Tuesday, 4 October 2011

Simenon through the eyes of others

BELGIUM MONTH

I've written before about film adaptations of Georges Simenon's books, the Belgian author's photographs and the Paris of his most famous character, Maigret. Simenon's oeuvre was hugely admired by André Gide and François Mauriac among others, and for this post I thought I'd round up the thoughts of some other writers from different generations and backgrounds on his prolific talent.

Julian Barnes's essay on Simenon, The Pouncer, included in the British novelist's Francophile collection Something to Declare, starts predictably enough, with a numerical rundown: 'The 400-plus books he wrote; the 55 cinema and 279 television films made from them; the 500 million copies sold in 55 languages...' - intriguing Barnes contemplates the adaptations ahead of sales and the translations - and, of course, Simenon's 'famous estimate of having bedded 10,000 women.'

This is a critique of Patrick Marnham's biography of Simenon for the Literary Review and only in passing do we get a sense of what Barnes admires in the subject: 'One of the distinctions of the fiction, especially of the romans durs, is to show sympathetic understanding for driven, obsessed, morally affectless characters who inflict and sustain often terrible damage.
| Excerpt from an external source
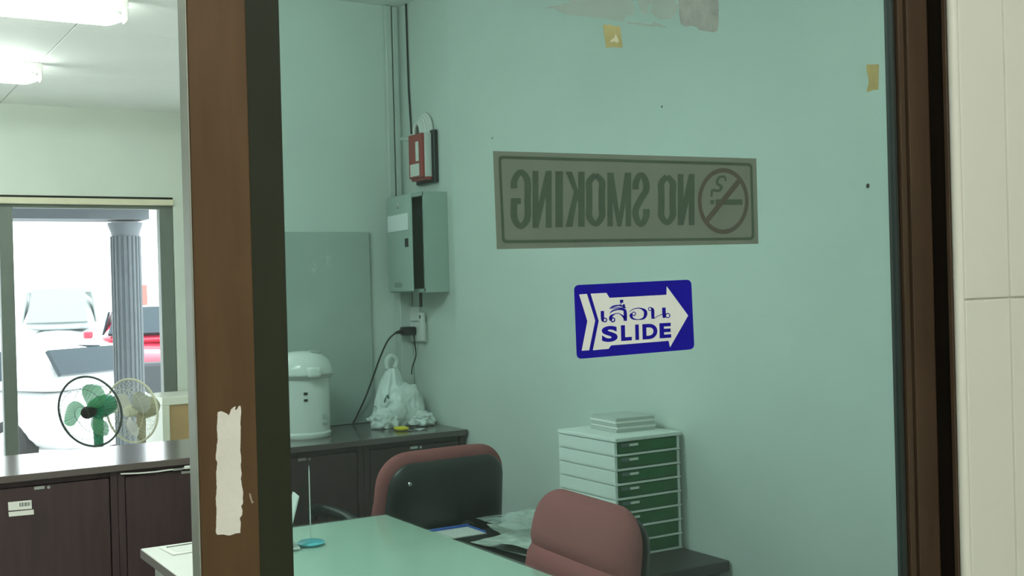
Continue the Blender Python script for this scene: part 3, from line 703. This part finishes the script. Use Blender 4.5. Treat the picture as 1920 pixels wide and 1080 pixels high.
for k in range(NT):
    z = k*hT
    if tier is None:
        mb = MB().box((0, 0.004, 0), (0.010, DY, hT-0.0016), 0.0012, 1).box((DX-0.010, 0.004, 0), (DX, DY, hT-0.0016), 0.0012, 1).box((0.009, DY-0.008, 0), (DX-0.009, DY, hT-0.0016)).box((0.0, 0.0, 0), (DX, DY-0.008, 0.006), 0.0008, 1)
        tier = mb.build('tier', m_dwhite, dw, loc=(0, 0, z))
        drawer = MB().box((0.0125, 0.002, 0.0080), (DX-0.0125, DY-0.03, hT-0.0020), 0.002, 1).build('drawer', m_green, dw, loc=(0, 0, z))
        MB().box((0.020, -0.0015, hT-0.016), (0.047, 0.003, hT-0.006), 0.0008, 1).build('label_slot', mat('slot_grey', (0.10, 0.16, 0.14), 0.5), drawer)
        MB().box((0.050, -0.0022, hT-0.015), (0.082, 0.003, hT-0.008), 0.0008, 1).build('label_card', m_paper, drawer)
    else:
        o = tier.copy(); C.objects.link(o); o.location = (0, 0, z)
        o = copy_tree(drawer, dw); o.location = (0, 0, z)
MB().box((-0.003, -0.004, NT*hT), (DX+0.003, DY+0.002, DH), 0.003, 2).build('top_cover', m_dwhite, dw)
# stack of papers on it
random.seed(11)
stk = thing('paper_stack', (2.118, 2.830, SZ+DH+0.0015), math.radians(-5), 'stack of grey paper pads on top of the drawer tower', 'paper stack')
zz = 0
for k in range(5):
    h = 0.0085; dx = random.uniform(-.004, .004); dy = random.uniform(-.004, .004)
    MB().box((-0.068+dx, -0.075+dy, zz), (0.068+dx, 0.075+dy, zz+h-0.0006), 0.0006, 1).build('pad', m_paper if k % 2 else mat('pad_grey', (0.5, 0.54, 0.5), 0.8), stk); zz += h
# clutter on the side table
p0 = at_z(826, 997, SZ); p1 = at_z(891, 994, SZ)
bt = thing('blue_tray', (p0.x, p0.y-0.004, SZ+0.001), 0, 'blue rimmed document tray lying on the side table behind the desk', 'tray')
m_bp = mat('blue_plastic', (0.03, 0.12, 0.48), 0.35)
TW = p1.x-p0.x
MB().box((-0.06, -0.12, 0), (TW, 0.004, 0.003)).build('tray_base', m_paper, bt)
MB().box((-0.06, 0.0, 0.003), (TW, 0.006, 0.012), 0.002, 1).box((TW-0.005, -0.12, 0.003), (TW, 0.0, 0.010), 0.002, 1).build('tray_rim', m_bp, bt)
m_clear = mat('clear_film', (0.62, 0.72, 0.66), 0.12, alpha=0.45, bump=0.6, bscale=30)
m_prn = mat('printed_paper', (0.62, 0.66, 0.60), 0.6, col2=(0.30, 0.36, 0.30), scale=22)
random.seed(21)
for k, (x, y, rz, lab) in enumerate(((1.85, 2.985, 0.12, 'pale printed sheet lying nearest the blue rimmed tray'), (1.93, 3.08, -0.25, 'crumpled printed sheet at the middle of the side table'), (1.85, 2.90, 0.25, 'printed sheet beside the red chair back'), (2.07, 3.12, 0.1, 'crumpled sheet against the wall on the side table'))):
    sd = random.random()*9
    def fn(u, v):
        n = noise.noise(Vector((u*3+sd, v*3, sd)))*0.006+noise.noise(Vector((u*7, v*7+sd, 0)))*0.002
        return Vector(((u-.5)*0.205, (v-.5)*0.285, 0.006+n))
    o = MB().grid(fn, 18, 22).build('printed_sheet', m_prn, None, True, (x, y, SZ+0.002+0.013*k)); o.rotation_euler = (0, 0, rz)
    tag(o, lab, 'paper', 'loose sheets on the side table')
def fn(u, v):
    n = abs(noise.noise(Vector((u*4+3, v*4, 1))))*0.035+noise.noise(Vector((u*10, v*10, 5)))*0.008
    return Vector(((u-.5)*0.22, (v-.5)*0.24, 0.058+n*math.sin(PI*u)**.5*math.sin(PI*v)**.5))
tag(MB().grid(fn, 30, 30).build('clear_bag', m_clear, None, True, (1.90, 3.06, SZ+0.004)), 'crumpled clear plastic bag on the side table papers', 'bag')

# ------------------------------------------------------------------ stand fans by the window
def stand_fan(loc, ax, tilt, R, bladem, bodym, cagem, hubm, label, hub_h, spin):
    t = thing('stand_fan', loc, 0, label, 'fan', 'stand fans by the window')
    MB().lathe([(0, 0), (0.17, 0), (0.175, 0.012), (0.16, 0.03), (0.05, 0.045), (0, 0.045)], 32).build('base', bodym, t, True)
    MB().tube([(0, 0, 0.04), (0, 0, hub_h-0.16)], 0.014, 12).build('pole', m_white, t, True)
    MB().tube([(0, 0, hub_h-0.32), (0, 0, hub_h-0.08), (0, 0, hub_h-0.02)], [0.022, 0.030, 0.026], 14).build('neck', bodym, t, True)
    h = bpy.data.objects.new('fan_head', None)
    A = Matrix.Translation((0, 0, hub_h)) @ Matrix.Rotation(ax, 4, 'Z') @ Matrix.Rotation(tilt, 4, 'X') @ Matrix.Rotation(PI/2, 4, 'X')   # local +z -> fan axis (towards -y)
    def tf(o): o.matrix_local = A; return o
    tf(MB().lathe([(0, -0.13), (0.04, -0.128), (0.060, -0.10), (0.065, -0.03), (0.055, 0.02), (0, 0.03)], 24).build('motor', bodym, t, True))
    tf(MB().lathe([(0, 0.125), (0.026, 0.123), (0.034, 0.110), (0.036, 0.07), (0.030, 0.05), (0, 0.05)], 24).build('hub', hubm, t, True))
    for k in range(3):
        a0_ = 2*PI*k/3+spin
        def fb(u, v):
            r = 0.034+(R-0.035-0.034)*v
            wid = 0.80*math.sin(PI*min(1, 0.16+0.80*v))**0.6
            a = a0_+(u-.5)*2*wid*0.8+0.35*v
            return Vector((r*math.cos(a), r*math.sin(a), 0.085+(u-.5)*0.040))
        mb = MB().grid(fb, 10, 12)
        tf(mb.build('blade', bladem, t, True))
    for nm, z, zc in (('rear_cage', 0.045, 0.005), ('front_cage', 0.105, 0.150)):
        mb = MB()
        for k in range(40):
            a = 2*PI*k/40
            mb.tube([(0.045*math.cos(a), 0.045*math.sin(a), zc), (R*0.72*math.cos(a), R*0.72*math.sin(a), zc+(z-zc)*0.30), (R*math.cos(a), R*math.sin(a), 0.075)], 0.0009, 3, cap=False)
        for rr, zz_ in ((0.045, zc), (R*0.72, zc+(z-zc)*0.30)):
            mb.tube([(rr*math.cos(2*PI*k/40), rr*math.sin(2*PI*k/40), zz_) for k in range(40)], 0.0013, 4, closed=True)
        tf(mb.build(nm, cagem, t))
    tf(MB().tube([(R*math.cos(2*PI*k/48), R*math.sin(2*PI*k/48), 0.075) for k in range(48)], 0.0065, 8, closed=True).build('cage_rim', cagem, t, True))
    return t
m_fgreen = mat('fan_green', (0.05, 0.30, 0.17), 0.35)
m_fblade = mat('fan_green_blade', (0.10, 0.42, 0.20), 0.3, alpha=0.9)
m_fdark = mat('fan_dark_wire', (0.06, 0.08, 0.07), 0.4)
m_fbeige = mat('fan_beige', (0.42, 0.40, 0.27), 0.45)
m_fcream = mat('fan_cream', (0.66, 0.66, 0.50), 0.4)
m_fgrey = mat('fan_grey_blade', (0.50, 0.52, 0.47), 0.35)
g0 = at(166, 770, 6.75); g1 = at(252, 769, 6.95)
stand_fan((g0.x+0.060, g0.y+0.05, 0), math.radians(-46), math.radians(8), 0.200, m_fblade, m_fgreen, m_fdark, m_blackp, 'green stand fan turned aside, left of the two fans', g0.z+0.005, 0.9)
stand_fan((g1.x+0.05, g1.y+0.06, 0), math.radians(-54), math.radians(3), 0.188, m_fgrey, m_fbeige, m_fcream, m_fcream, 'beige stand fan turned aside, right of the two fans', g1.z, 0.35)
# pale framed tan box beside them
b0 = at(300, 745, 7.35); b1 = at(356, 826, 7.35)
fb_ = thing('tan_cabinet', (b0.x, 7.30, 0), 0, 'tan box cabinet with a pale frame right of the fans', 'cabinet')
BW, BT = 0.34, b0.z
m_tan = mat('tan_panel', (0.42, 0.30, 0.15), 0.6, var=0.06)
m_pale = mat('pale_frame', (0.74, 0.78, 0.68), 0.5)
MB().box((0, 0.0, BT-0.05), (BW, 0.42, BT), 0.004, 1).build('frame_top', m_pale, fb_)
MB().box((0, 0.0, 0), (0.045, 0.42, BT-0.05), 0.004, 1).build('frame_post', m_pale, fb_)
MB().box((BW-0.045, 0.0, 0), (BW, 0.42, BT-0.05), 0.004, 1).build('frame_post', m_pale, fb_)
MB().box((0.045, 0.015, 0.0), (BW-0.045, 0.40, BT-0.05)).build('panel', m_tan, fb_)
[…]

The refusal to moralize makes them less distant, less safely other.'

For sheer enthusiasm, we turn to Simenon's contemporary, Anais Nin, who writes in the summer of 1955: 'I study the style of Simenon because he is a master in the physical world... Simenon has always selected the characters who submitted to destiny, a destiny formed by their character...' She is great at summing up his work in The Journals of Anais Nin, Volume Five 1947-1955: 'The tone is always fatalistic, joyless, and the characters are victims of their own suicidal destructiveness. He has described all possible variations on destruction and self-destruction.'

In the winter of 1948, Nin writes: 'Simenon. The pattern is the same in every book. It is the fall of man. Simenon is aware that this fall is caused by the fatality of an impulse of self-destruction more often than by external fatality.'

If this all sounds depressing, a few months later she states: 'He is my favourite storyteller. He has a good story to tell, and he works subtly at charaterisation. His characters are beautifully wrought, his details significant... People do not appreciate his novels as they should because he made his reputation writing detective novels.'

Writer John Raymond tackles this last point in his critical biography from 1968, Simenon in Court: 'If [the study] helps to serve public notice of an achievement far greater than Simenon's average readers have realised or perhaps supposed even, it will have achieved its purpose...' Its clunky title notwithstanding, the book falters on Raymond's judgement of the works. (I'm thinking particularly of his contradictory dismissal of Inquest on Bouvet, towards which I've always been partial.)

Raymond is at his most poetic on the criminal protagonist of 1941's Justice (Cours d'Assises), Petit-Louis: 'Of all Simenon's unfortunates, he is perhaps the most human because he is the weakest and most alone.' I'll leave the final tribute to Nin, however: 'He is perhaps our best psychologist in the novel.'

Georges Simenon is the subject of the inaugural exhibition at Brussels' new Museum of Letters and Manuscripts, until 24 February 2012.